We have tried a variety of approaches to write a function to count the number of times a word appears in a sentence in the previous articles.

Now let us attempt the bonus part of it. This is what we said in the word count problem statement

Assume that the whole string is in lowercase and there is no punctuation anywhere in the string. We will look into handling case and punctuation later.

Let us look at those two cases now:

  1. The same word may be in mixed case in the sentence, eg: "The quick dog and the quick fox". In this case "the" should have a count of 2, however in our current code, "the" will have a count of 1 and "The" will have a separate count of 1.
  2. Some words may have a character of punctuation at the end, eg: "The quick dog, and the quick fox, ... and the fox ran quick". Here "fox" and "fox," will be counted as two separate words.

Lets fix these two cases now.

It is not particularly complicated, these are the steps we need to do:

  1. Make all words lowercase
  2. Remove all punctuation from the end of the word
  3. Count the words

Removing Punctuation

Before we do that, let us write a short function to remove the punctuation. For now, let us assume that period, comma, colon, semi colon, question mark and exclamation are the only possible punctuation.

def strip_punc(word):
    if word[-1] in ".,:;?!"
        return word[:-1]
    return word

If you remember the first article on negative indexing, this is where that code snippet comes from.

Line 2 features a very pythonic way to check if a value is present among a list of options by using the in operator. In other languages you might have to write a separate function for this, but python has a very concise way of expressing this idea.

This function has a limitation though, it only removes a single character of punctuation from the end.

What if there are more characters, like "what??!?!". Well, it is a simple matter to write a loop and remove all the characters.

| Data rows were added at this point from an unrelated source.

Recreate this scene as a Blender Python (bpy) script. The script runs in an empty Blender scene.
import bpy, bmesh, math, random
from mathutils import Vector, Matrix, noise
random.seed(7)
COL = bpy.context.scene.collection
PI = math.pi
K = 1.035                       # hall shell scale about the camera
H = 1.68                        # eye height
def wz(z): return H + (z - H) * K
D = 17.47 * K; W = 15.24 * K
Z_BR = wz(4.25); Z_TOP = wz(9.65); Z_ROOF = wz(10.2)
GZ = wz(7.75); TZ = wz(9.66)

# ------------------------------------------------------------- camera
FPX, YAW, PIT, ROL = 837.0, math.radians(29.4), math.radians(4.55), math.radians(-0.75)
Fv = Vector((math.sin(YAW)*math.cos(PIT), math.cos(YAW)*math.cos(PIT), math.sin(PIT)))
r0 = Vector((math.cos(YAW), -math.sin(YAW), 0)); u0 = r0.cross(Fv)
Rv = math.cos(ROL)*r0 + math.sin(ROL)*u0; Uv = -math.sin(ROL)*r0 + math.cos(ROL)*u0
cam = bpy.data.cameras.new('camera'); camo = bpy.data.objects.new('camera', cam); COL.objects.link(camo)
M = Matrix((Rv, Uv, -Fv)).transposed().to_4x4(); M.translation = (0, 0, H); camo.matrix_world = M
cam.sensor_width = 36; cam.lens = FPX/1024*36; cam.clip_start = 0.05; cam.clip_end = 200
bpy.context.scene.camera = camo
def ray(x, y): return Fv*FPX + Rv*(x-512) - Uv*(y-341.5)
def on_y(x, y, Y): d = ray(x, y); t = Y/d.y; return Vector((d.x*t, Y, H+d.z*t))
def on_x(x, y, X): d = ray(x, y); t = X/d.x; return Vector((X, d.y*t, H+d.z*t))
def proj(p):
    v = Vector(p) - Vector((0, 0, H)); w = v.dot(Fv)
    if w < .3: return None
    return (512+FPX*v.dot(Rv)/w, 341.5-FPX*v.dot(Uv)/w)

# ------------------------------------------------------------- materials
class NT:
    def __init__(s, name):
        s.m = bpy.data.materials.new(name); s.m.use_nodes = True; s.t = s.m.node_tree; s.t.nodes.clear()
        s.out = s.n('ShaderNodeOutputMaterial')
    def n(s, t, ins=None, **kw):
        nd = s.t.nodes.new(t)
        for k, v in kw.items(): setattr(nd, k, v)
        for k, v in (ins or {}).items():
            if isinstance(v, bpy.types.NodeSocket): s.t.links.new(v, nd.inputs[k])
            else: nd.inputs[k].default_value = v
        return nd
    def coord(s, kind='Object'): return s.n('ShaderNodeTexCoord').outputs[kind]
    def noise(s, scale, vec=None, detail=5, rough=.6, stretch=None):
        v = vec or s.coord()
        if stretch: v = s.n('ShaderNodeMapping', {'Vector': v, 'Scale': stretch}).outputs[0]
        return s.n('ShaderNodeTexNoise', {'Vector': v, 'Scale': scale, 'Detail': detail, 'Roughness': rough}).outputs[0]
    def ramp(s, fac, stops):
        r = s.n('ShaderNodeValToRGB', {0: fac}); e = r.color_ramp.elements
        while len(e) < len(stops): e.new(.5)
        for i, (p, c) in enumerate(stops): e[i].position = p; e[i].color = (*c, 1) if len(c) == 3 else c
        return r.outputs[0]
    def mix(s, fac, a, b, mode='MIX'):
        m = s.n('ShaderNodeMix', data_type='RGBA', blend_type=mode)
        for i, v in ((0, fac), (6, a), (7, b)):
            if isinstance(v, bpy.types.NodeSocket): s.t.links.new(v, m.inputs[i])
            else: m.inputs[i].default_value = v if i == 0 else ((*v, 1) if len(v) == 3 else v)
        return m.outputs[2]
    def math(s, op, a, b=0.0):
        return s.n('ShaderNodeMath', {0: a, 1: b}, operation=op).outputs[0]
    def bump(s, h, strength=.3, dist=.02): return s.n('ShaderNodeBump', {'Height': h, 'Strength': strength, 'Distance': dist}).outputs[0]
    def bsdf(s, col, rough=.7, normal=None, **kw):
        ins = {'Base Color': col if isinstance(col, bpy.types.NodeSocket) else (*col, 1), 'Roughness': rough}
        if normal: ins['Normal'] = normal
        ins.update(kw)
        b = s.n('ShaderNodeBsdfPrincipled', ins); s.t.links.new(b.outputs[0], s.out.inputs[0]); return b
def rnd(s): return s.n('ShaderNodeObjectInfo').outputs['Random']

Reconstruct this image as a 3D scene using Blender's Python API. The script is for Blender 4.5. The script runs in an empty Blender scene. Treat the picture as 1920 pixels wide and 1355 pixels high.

But there is a better way:

def strip_punc(word):
    return word.strip(".,:;?!")

In usual python style, it is a concise one-liner 😊. The strip method doesn't just strip out whitespace, but it can also optionally take a list of characters and strip those characters instead. And with that change, we don't need a separate function anymore.

Now we can get to actually implementing the main code. We are going to implement this in two styles.

Method 1

Here it the version we wrote using the get dictionary method. We will start with this as the base.

def count_words(line):
    words = line.split()
    counts = {}
    for word in words:
        counts[word] = counts.get(word, 0) + 1
    return counts

We need to now add in the code to lowercase the word and strip the punctuation before we do the counting

def count_words(line):
    words = line.split()
    counts = {}
    for word in words:
        word = word.lower().strip(".,;:?!")
        counts[word] = counts.get(word, 0) + 1
    return counts

In this implementation we have added the word transformation code on line 5 inside the loop. This is a pretty typical way to implement it, but is it a good idea?

I personally don't like it, because by using the same loop it mixes up the code for the word transformation with the code for the word counting. I don't like to mix the code for different concepts together.

Why?

Firstly, we might want to add more transformations, like removing stop words or stemming the words and all that code is going to make this loop really messy.

Also, we can no longer use the Counter class that we used in the previous article. That's because the Counter abstracts the looping within it.

Which brings us to the second way to implement it.

Method 2

def count_words(line):
    words = line.split()
    words = [word.lower() for word in words]
    words = [word.strip(".,;:?!") for word in words]
    counts = {}
    for word in words:
        counts[word] = counts.get(word, 0) + 1
    return counts

In this implementation, we have the transformation done separately on line 2 and line 3. This implementation keeps all the three concepts separate: lowercasing the words, stripping the punctuation, and counting the words.

With this implementation, we can easily add / remove transformations or substitute the way the counting is done. It is now simple to use Counter to do the word counting:

def count_words(line):
    words = line.split()
    words = [word.lower() for word in words]
    words = [word.strip(".,;:?!") for word in words]
    return Counter(words)

Some might argue that this implementation requires looping through all the words multiple times, so it is less efficient than the previous implementation which just looped once. Well, yes, but two things to keep in mind

  1. Premature optimisation is the root of all evil etc etc. Unless you have millions of words, it probably does not matter. If you do, please profile your code and then if this is the bottleneck, it is simple enough to change the list comprehensions to generator expressions in which case it will just loop once (I'll write more about generators in a future article)
  2. In general write code for readability and maintainability rather than performance

Summary

This brings us to the end of the word count problem. With this small problem as an example, we explored various different coding styles and approaches that we can use to solve it.

In future articles we will further explore all these topics (and many more) and that will help you to write beautiful, expressive, readable python code.